Palma's tourism councillor Joana Adrover and mayor José Hila at London's World Travel Market. | Jason Moore


All good news from the World Travel Market
The World Travel Market took place last week. What did we learn? Much of it had been signalled in advance, such as the positive state of early UK bookings for next year. Thomas Cook and Tui had both announced this a couple of weeks previously. Palma's Palacio de Congresos convention centre was presented and there was a photo opportunity for the formality of the signing with the town hall. As the town hall is a fifty per cent shareholder in the Palacio company, formality was what it was going to be. Palma said that it was in talks over further expansion of winter tourism. One reader was delighted. "Palma would be a fantastic winter break.

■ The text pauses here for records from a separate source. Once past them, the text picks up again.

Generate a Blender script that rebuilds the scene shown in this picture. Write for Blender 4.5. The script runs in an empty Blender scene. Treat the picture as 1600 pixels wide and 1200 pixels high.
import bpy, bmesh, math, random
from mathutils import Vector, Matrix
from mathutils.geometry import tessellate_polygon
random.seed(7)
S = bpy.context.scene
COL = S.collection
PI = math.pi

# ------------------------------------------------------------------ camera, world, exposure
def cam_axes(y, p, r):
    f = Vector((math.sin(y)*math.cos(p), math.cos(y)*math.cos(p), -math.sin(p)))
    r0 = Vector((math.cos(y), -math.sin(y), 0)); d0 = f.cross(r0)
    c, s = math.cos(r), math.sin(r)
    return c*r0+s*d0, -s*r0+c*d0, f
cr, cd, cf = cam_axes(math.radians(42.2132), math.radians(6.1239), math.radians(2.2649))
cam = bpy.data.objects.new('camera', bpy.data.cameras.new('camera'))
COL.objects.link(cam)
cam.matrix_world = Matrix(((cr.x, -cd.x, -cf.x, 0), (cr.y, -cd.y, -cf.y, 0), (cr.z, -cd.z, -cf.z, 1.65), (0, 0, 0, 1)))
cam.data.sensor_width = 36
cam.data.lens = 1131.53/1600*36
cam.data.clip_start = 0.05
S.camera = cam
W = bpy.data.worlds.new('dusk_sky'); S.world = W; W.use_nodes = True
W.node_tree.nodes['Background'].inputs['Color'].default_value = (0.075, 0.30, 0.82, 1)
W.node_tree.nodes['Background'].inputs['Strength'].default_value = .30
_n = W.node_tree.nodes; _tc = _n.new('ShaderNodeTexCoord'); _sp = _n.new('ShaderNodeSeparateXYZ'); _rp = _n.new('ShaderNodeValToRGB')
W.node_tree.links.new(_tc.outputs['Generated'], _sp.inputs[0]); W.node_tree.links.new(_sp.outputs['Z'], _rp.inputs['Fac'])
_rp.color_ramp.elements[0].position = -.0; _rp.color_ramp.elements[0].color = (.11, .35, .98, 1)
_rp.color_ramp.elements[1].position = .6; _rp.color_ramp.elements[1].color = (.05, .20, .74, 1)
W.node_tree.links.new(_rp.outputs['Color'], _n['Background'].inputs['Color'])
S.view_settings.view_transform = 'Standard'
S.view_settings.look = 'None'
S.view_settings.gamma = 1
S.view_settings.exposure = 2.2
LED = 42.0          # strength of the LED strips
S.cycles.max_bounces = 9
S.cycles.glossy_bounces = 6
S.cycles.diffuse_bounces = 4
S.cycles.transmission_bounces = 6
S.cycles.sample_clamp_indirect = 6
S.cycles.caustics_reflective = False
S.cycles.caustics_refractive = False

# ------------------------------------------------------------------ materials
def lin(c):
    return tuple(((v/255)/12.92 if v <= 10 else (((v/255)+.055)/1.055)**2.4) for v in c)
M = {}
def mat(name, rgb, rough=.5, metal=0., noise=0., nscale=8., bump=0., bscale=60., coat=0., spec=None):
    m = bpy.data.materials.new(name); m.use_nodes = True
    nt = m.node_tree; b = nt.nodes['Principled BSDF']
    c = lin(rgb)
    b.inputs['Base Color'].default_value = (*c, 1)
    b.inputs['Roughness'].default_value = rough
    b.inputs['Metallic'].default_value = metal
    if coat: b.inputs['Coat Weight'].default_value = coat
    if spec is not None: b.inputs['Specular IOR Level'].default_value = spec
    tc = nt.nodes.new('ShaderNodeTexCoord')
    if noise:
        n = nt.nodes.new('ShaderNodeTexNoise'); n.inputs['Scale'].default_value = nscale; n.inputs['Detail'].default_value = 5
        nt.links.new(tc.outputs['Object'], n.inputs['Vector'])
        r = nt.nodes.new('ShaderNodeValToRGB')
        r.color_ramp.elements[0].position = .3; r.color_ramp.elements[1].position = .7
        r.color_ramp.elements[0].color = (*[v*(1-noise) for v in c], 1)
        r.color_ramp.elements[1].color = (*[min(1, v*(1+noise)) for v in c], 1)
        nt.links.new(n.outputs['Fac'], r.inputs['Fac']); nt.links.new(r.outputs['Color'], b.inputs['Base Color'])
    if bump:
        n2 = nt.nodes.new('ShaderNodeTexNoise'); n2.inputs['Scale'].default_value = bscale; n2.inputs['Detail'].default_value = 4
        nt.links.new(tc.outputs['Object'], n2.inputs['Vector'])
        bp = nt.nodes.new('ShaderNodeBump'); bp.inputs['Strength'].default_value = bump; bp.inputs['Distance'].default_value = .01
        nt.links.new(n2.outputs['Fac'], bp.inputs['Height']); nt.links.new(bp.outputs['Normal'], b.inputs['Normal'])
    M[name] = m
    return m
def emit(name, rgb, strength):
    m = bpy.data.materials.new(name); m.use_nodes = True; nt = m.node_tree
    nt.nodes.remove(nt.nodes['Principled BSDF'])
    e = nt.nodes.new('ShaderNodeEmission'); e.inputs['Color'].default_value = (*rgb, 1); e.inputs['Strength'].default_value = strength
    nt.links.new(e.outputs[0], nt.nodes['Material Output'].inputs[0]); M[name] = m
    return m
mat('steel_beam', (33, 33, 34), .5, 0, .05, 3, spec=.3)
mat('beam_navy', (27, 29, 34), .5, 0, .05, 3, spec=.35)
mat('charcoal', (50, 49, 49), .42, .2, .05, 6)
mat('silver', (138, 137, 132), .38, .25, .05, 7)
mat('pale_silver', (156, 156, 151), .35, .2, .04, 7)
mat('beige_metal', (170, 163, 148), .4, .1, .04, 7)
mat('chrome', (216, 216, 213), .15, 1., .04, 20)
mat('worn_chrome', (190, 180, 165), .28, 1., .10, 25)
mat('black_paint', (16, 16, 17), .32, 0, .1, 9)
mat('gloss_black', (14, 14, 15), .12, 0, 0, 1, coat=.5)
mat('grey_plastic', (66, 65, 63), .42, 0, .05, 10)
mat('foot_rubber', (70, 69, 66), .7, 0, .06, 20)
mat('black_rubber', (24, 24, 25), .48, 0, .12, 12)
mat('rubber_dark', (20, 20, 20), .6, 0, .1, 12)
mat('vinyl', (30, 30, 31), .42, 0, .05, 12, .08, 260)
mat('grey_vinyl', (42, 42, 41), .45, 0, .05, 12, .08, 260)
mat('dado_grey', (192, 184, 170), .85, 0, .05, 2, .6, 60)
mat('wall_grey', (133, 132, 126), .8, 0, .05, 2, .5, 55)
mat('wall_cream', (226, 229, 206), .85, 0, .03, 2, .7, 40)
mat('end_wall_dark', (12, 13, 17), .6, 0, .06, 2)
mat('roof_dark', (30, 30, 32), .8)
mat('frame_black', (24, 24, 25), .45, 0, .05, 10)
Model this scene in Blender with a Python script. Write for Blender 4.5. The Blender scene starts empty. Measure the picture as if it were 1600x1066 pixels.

I have been asking for winter flights for years." Calvia received confirmation of an increase in family tourism next year, something that had been mentioned in our special supplement. As for anywhere outside Palma or Calvia ... ?

The tourism ministry, or at least the Balearic Tourism Agency, was promoting winter tourism. The ministry was making much of the fact, despite this having been the focus of promotional efforts in recent years. But the tourism agency was able to reveal that it had produced a video for the joys of a winter in Majorca. You weren't wholly convinced. A video? "Yes, in Betamax." "Ah good - have they finally managed to produce a multi-lingual official website listing all winter events along with one-click booking options?"

But generally, everything was very positive. President Armengol was able to say that a nine-month season is a reality. This appeared to have become Majorcan politicians' latest on-message statement: Palma's tourism councillor, Joana Adrover, said the same thing.

The negative consequence of holiday rentals
Lurking, however, were issues that the Balearic government urgently needs to get to grips with. The hoteliers were again talking about holiday rentals. They weren't against them (which isn't what they have always said) but were calling for effective regulation. We pointed out that draft legislation had been expected by now, and we also considered the fact that a major name in the travel industry was nowhere to be seen at WTM: Airbnb is very much the focus of attention when it comes to holiday rentals and the lack of regulation.

The demand for holiday rentals, and in particular apartments, has caused problems for those seeking rental accommodation for far longer than a typical two-week holiday. Hotel workers, ten thousand of them we were told, were having to do a great deal of travelling to get to and from work because of the lack of accommodation in resorts. You weren't wholly sympathetic. For example, hoteliers should provide live-in accommodation or pay decent enough wages so that workers can afford to pay the going rate. The counter-argument was that the status quo with accommodation has been disrupted. There wasn't the problem with accommodation before the internet came on the scene.

Snow but still not enough water
It snowed on Tuesday. Not much, but enough to give a covering of snow on the highest peaks. Whenever there is snow, the internet seems to go into meltdown: the story was the most popular one on the Bulletin website last week.

The island could do with a lot more snow. And rain. Although there has been a reasonable amount of rain, it doesn't seem to be making a great deal of difference to the Tramuntana reservoirs. On Wednesday we reported that their capacity remains critical - only 26% of what it should be. Some wells are also very low.

One consequence of the lack of rain is the phenomenon of the Fonts Ufanes in Campanet. The springs have typically burst out on around thirty occasions in past years. They only appeared five times last winter.